Youth has long been treated as the default setting in advertising and it’s no different in the automotive category. But when we launched the Hyundai INSTER, a compact, fully electric car with a serious personality, we saw an opportunity to challenge that. Why not celebrate experience, style and individuality instead? Enter Ginger and Carman: two fashion-loving women in their 60s who have found recent fame on TikTok. They’re unapologetically themselves, and it turns out the internet can’t get enough of that.
At a time when the industry is obsessed with chasing youth, we leaned into something far more powerful: attitude. Ginger and Carman aren’t influential because of their age; they’re influential in spite of how the world typically views age. That was the whole point. In launching a city EV with a big spirit, we wanted to challenge the expectations of what an automotive influencer campaign could look like and who it could speak to.

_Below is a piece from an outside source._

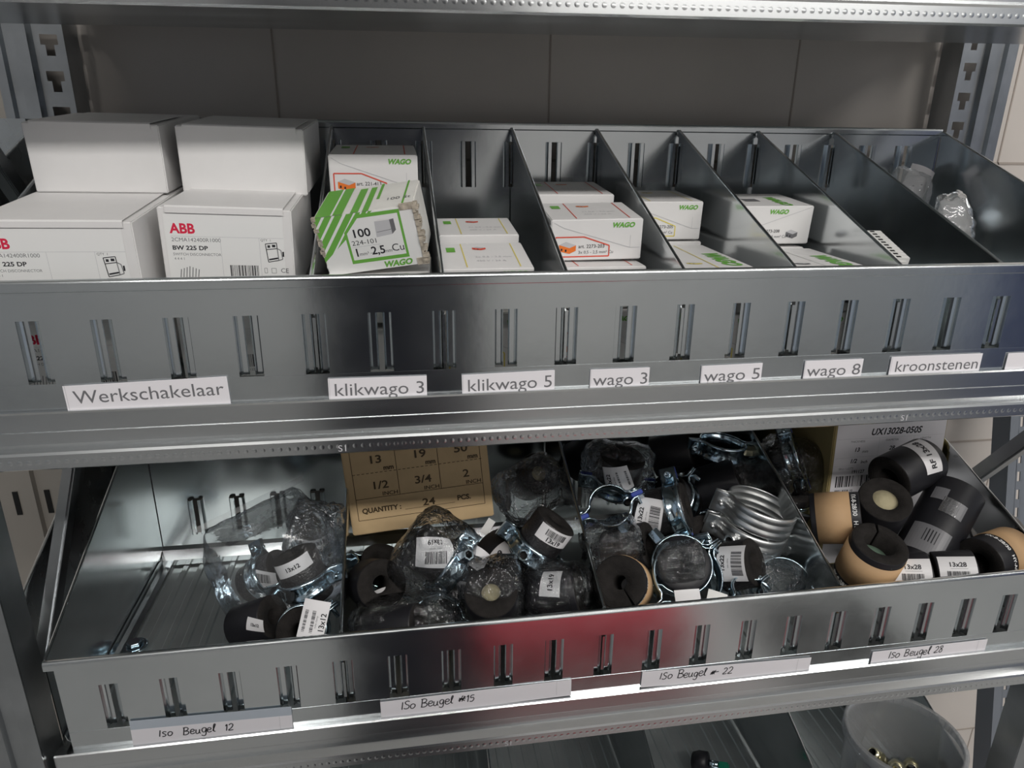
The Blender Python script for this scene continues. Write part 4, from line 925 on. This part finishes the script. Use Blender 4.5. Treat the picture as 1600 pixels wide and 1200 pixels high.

The result was a campaign that broke the mould. With Ginger and Carman at the centre, we created a suite of vibrant, social-first videos designed specifically for them in a way that matched the electric energy of the car itself:
A hero launch film introduced their personalities and the INSTER’s punchy personality.
An editorial-style fashion video, where they talked candidly about their philosophy on clothes, confidence, and creativity.
A walkaround piece where they explored the car’s features through their eyes, not a spec sheet.
And a cheeky 'on the street' segment where they asked passersby, “Does size matter?”, only to reveal they were talking about the car all along.
This wasn’t just content. It was commentary. By putting Ginger and Carman front and centre, we celebrated age positivity in a way that felt fresh and unforced. In a culture that often treats older generations as invisible, or worse, irrelevant, we gave them the mic. And they ran with it.
We also celebrated individuality. Ginger and Carman don’t dress to blend in. They wear what brings them joy, and they wear it loudly. That ethos aligned perfectly with the INSTER’s design, compact, electric, and confidently different. Even better, they’re passionate advocates for sustainable style, often shopping second-hand or reworking old pieces into new looks. It meant we weren’t just aligning with a fashion aesthetic, we were aligning with values.
It resonated not because we targeted a niche, but because we spoke to a feeling that crosses generations: the desire to be seen for who you really are. In a sea of sameness, that cut through.
Comments rolled in:
“I want to replay this 500x over.”
“Is this my favourite car ad ever? I think it might be.”
“Never felt so seen by a car company.”
So what can marketers learn from this?
First: Think attitude instead of demographics. Ginger and Carman proved that influence isn’t tied to a birth year. They’ve tapped into an audience hungry for something real, and they’ve done it without ever pretending to be anything other than themselves.
Second: Content across formats wins. By working with them to create a full suite of assets, from fashion shorts to feature walkarounds to bite-sized edits, we gave our media team a library of creative to test, learn from and optimise. That’s how modern campaigns should operate: not one polished 60-second ad, but a living, breathing collection of stories.
And finally: Bold beats safe. Especially in a category like automotive, where conventions run deep, boldness is currency. Playing it safe might avoid risk, but it also avoids attention. This campaign proved that audiences respond when you take the risk to surprise them.
'Small car, big energy' wasn’t just a line. It was a belief that size doesn’t define power, personality does. That’s true for cars. And it’s true for the people we choose to represent them.
For Hyundai, this wasn’t just about a campaign, it was a brand decision. A decision to back individuality, back underrepresented voices and back content that doesn’t look like everyone else’s. In doing so, we didn’t just launch a car, we grew cultural relevance at the same time.